Moi-même je suis très déçu par l’état actuel du marché flottant Cai Rang. Ça fait un bon moment que je recommande mes prestataires sur place de diversifier les activités, en vain. Le circuit proposé est monotone : on loue un barque pour visiter le marché à l’aube, puis on visite une ancienne maison du XIXème siècle, puis on enchaîne un village d’artisanat en écoutant la musique locale. Tout ça en 6 heures. Point final! On mise tout sur le marché pour convaincre les touristes de passer une nuit dans la ville de Can Tho.

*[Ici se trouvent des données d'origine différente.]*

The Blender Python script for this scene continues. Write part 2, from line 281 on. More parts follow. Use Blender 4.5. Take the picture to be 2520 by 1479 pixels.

Mais que faire si le marché disparait ou devient un site banal qui fait fuir les voyageurs? Personne n’a une réponse à ce sujet. Depuis tout le temps, je ne cesse de prôner ce patrimoine culturel. Mais il est peut-être temps que je ferme ma gueule et trouver des alternatives pour les voyageurs. Voilà pourquoi j’ai dû effectuer un repérage dans le Delta du Mékong en juin 2017.
Faut-il encore visiter le marché flottant Cai Rang? La réponse est oui, pour le mouvement animé des barques marchandes et l’échange avec les vendeurs locaux. Pour l’instant, c’est encore un endroit authentique à voir mais je ne suis pas certain que ce niveau d’authenticité se maintiendra dans les années à venir. Mais n’oubliez pas, il n’y a pas que le marché flottant Cai Rang dans le Delta du Mékong. Et la vie des habitants ne se résume pas dans la transaction commerciale ici. Cai Rang n’est qu’une vitrine qui vous ouvre la porte pour entrer dans l’univers des canaux. Sachez que 90% des secrets restent cachés dans les îlots, derrière les cocotiers. Je vous recommande de passer plus de temps dans le Delta et faire un séjour d’immersion chez l’habitant pour mieux comprendre le mode de vie typique de la région.